> PROMPT
Pictures must not be retyped. Return exactly the lines from the one with "What Blender Python" through the one with "COL = sc.collection", both included, and no others.

> RECORDS FOR THIS EXERCISE
==========
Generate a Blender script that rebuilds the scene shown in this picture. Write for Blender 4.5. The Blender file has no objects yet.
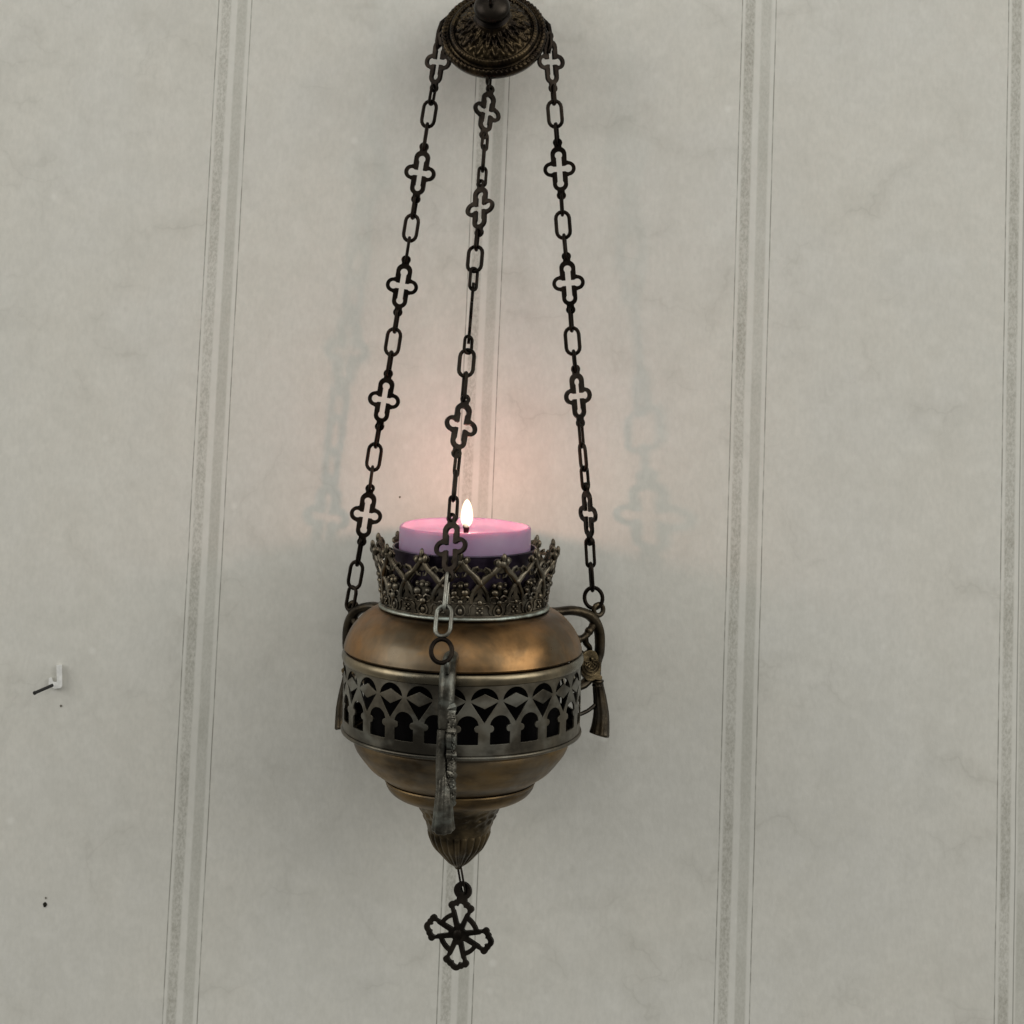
==========
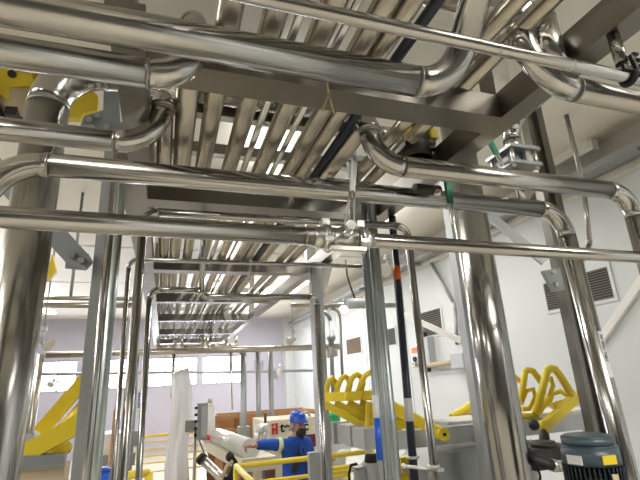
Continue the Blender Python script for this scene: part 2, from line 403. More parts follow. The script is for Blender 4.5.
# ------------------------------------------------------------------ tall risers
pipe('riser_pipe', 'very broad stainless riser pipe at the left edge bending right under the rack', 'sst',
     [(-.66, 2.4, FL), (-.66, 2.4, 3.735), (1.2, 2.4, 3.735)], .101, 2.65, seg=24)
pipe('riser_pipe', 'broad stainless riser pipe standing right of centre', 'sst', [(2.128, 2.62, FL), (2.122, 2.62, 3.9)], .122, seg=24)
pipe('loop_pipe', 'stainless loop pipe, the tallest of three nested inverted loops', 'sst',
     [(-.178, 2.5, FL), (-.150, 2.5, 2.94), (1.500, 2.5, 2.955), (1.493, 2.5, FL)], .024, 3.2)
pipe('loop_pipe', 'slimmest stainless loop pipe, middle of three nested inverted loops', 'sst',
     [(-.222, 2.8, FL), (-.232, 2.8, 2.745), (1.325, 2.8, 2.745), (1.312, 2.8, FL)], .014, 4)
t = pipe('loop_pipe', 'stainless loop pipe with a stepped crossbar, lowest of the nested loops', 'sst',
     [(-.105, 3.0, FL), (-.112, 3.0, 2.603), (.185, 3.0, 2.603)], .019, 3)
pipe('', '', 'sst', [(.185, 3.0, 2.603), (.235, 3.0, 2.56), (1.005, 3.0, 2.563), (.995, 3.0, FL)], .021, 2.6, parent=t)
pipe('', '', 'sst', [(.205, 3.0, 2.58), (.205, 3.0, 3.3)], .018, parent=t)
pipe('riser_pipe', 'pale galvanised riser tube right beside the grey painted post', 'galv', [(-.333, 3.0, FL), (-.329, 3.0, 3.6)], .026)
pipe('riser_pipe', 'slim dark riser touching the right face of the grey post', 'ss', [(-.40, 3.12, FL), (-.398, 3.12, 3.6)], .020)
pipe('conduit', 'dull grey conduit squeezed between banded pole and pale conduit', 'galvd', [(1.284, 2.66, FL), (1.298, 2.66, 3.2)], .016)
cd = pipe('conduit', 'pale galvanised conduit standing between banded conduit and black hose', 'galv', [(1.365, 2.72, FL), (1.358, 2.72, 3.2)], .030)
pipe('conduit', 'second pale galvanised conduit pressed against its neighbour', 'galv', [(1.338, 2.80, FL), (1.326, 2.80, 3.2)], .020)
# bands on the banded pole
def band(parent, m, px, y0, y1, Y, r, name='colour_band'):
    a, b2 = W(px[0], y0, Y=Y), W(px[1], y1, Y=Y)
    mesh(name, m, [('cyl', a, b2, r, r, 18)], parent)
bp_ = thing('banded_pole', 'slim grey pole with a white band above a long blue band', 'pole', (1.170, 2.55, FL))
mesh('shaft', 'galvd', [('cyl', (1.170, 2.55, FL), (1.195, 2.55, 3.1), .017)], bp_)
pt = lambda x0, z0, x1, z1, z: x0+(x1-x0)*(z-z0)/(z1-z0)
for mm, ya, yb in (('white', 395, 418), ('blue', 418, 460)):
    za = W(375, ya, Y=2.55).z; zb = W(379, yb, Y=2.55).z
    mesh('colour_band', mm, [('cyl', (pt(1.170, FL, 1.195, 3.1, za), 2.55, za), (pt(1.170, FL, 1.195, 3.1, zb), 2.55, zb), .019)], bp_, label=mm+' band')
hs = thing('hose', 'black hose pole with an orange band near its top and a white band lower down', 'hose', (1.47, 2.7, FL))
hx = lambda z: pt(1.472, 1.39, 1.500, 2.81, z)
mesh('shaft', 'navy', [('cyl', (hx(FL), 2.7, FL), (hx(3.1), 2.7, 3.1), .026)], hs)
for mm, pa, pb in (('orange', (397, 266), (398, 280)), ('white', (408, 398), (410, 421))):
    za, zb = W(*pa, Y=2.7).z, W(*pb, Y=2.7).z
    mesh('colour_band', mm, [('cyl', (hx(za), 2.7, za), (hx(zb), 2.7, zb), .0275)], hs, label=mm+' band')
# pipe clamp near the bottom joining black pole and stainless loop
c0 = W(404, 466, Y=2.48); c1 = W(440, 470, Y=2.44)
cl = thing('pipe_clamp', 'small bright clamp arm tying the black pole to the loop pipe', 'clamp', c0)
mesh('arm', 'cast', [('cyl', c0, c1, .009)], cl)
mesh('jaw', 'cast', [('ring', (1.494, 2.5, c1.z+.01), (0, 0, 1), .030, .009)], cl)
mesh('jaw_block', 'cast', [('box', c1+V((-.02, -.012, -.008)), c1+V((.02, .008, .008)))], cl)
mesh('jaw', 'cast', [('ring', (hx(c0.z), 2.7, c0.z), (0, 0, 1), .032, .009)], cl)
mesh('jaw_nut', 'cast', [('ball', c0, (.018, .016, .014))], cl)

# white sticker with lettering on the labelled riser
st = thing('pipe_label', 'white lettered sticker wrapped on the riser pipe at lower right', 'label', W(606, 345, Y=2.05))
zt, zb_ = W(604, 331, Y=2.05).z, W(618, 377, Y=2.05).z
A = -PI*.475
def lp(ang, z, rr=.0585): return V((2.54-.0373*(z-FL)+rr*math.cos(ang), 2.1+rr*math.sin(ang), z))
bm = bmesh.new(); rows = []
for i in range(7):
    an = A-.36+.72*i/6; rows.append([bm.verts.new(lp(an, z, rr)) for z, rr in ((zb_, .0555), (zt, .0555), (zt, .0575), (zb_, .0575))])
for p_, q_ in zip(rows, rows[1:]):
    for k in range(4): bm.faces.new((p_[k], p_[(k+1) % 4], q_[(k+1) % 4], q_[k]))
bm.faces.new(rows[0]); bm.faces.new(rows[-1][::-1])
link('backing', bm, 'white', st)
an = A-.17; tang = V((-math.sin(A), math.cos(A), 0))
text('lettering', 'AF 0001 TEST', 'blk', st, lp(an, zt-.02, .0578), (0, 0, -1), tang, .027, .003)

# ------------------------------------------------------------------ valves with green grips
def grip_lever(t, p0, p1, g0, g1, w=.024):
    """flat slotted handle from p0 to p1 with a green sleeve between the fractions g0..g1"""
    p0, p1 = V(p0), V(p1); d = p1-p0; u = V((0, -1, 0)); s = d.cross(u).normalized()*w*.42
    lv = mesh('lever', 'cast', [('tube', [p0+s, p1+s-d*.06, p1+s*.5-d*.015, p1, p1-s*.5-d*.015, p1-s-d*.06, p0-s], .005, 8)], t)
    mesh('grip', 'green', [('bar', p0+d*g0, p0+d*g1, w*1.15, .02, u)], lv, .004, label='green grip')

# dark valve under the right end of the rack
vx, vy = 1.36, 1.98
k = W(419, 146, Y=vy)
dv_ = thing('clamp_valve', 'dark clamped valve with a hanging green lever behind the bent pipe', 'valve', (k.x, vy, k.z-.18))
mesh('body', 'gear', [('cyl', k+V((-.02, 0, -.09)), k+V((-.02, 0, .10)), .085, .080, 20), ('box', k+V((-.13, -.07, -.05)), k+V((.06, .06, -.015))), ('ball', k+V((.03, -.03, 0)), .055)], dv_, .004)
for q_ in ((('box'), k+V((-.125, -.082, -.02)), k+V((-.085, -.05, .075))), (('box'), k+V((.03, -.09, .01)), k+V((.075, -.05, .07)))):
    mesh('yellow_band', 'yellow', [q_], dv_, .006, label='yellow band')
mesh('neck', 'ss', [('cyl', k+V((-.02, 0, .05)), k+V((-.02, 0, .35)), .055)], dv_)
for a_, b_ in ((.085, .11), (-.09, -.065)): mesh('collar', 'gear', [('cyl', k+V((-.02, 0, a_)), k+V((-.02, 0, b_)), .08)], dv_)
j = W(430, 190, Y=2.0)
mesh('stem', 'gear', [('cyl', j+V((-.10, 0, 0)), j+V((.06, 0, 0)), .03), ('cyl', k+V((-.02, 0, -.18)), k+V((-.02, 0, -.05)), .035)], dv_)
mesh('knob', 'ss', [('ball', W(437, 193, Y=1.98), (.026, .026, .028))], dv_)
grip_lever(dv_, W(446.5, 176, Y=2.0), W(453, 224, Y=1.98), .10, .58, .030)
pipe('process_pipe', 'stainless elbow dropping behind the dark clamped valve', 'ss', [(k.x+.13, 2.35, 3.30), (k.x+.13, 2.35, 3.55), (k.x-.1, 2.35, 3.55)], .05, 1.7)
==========
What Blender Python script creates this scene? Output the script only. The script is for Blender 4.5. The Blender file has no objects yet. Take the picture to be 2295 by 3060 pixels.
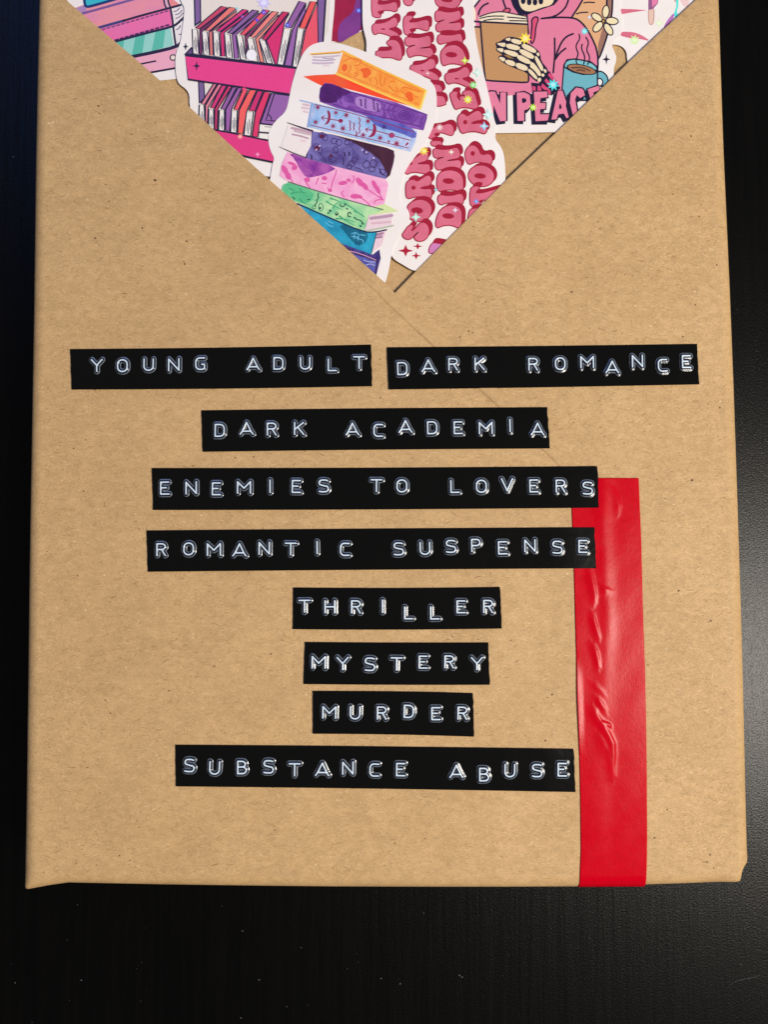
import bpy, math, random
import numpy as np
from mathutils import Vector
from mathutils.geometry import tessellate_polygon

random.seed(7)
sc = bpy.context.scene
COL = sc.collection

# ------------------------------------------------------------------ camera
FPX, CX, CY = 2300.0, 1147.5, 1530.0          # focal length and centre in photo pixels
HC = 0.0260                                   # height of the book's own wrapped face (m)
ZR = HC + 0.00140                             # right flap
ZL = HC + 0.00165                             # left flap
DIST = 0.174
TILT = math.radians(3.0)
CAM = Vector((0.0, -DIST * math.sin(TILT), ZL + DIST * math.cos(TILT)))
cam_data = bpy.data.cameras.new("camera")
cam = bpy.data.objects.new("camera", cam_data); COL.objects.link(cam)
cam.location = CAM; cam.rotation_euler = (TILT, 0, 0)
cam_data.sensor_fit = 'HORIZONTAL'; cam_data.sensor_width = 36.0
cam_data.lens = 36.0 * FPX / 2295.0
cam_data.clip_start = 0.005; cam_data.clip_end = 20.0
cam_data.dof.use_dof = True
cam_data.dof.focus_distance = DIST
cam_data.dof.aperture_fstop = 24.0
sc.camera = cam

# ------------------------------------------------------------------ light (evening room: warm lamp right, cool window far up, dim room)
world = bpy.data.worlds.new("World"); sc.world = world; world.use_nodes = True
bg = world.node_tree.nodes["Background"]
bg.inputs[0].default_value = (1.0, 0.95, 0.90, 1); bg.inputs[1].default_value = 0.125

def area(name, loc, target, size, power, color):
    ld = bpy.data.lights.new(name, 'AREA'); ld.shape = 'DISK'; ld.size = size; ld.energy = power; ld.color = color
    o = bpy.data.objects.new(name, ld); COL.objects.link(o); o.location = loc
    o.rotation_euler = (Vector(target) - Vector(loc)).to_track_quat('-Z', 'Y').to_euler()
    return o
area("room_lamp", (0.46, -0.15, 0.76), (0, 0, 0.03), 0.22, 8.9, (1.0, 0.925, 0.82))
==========
> RESPONSE TO THIS TASK
What Blender Python script creates this scene? Output the script only. The script is for Blender 4.5. The Blender file has no objects yet. Take the picture to be 2295 by 3060 pixels.
import bpy, math, random
import numpy as np
from mathutils import Vector
from mathutils.geometry import tessellate_polygon

random.seed(7)
sc = bpy.context.scene
COL = sc.collection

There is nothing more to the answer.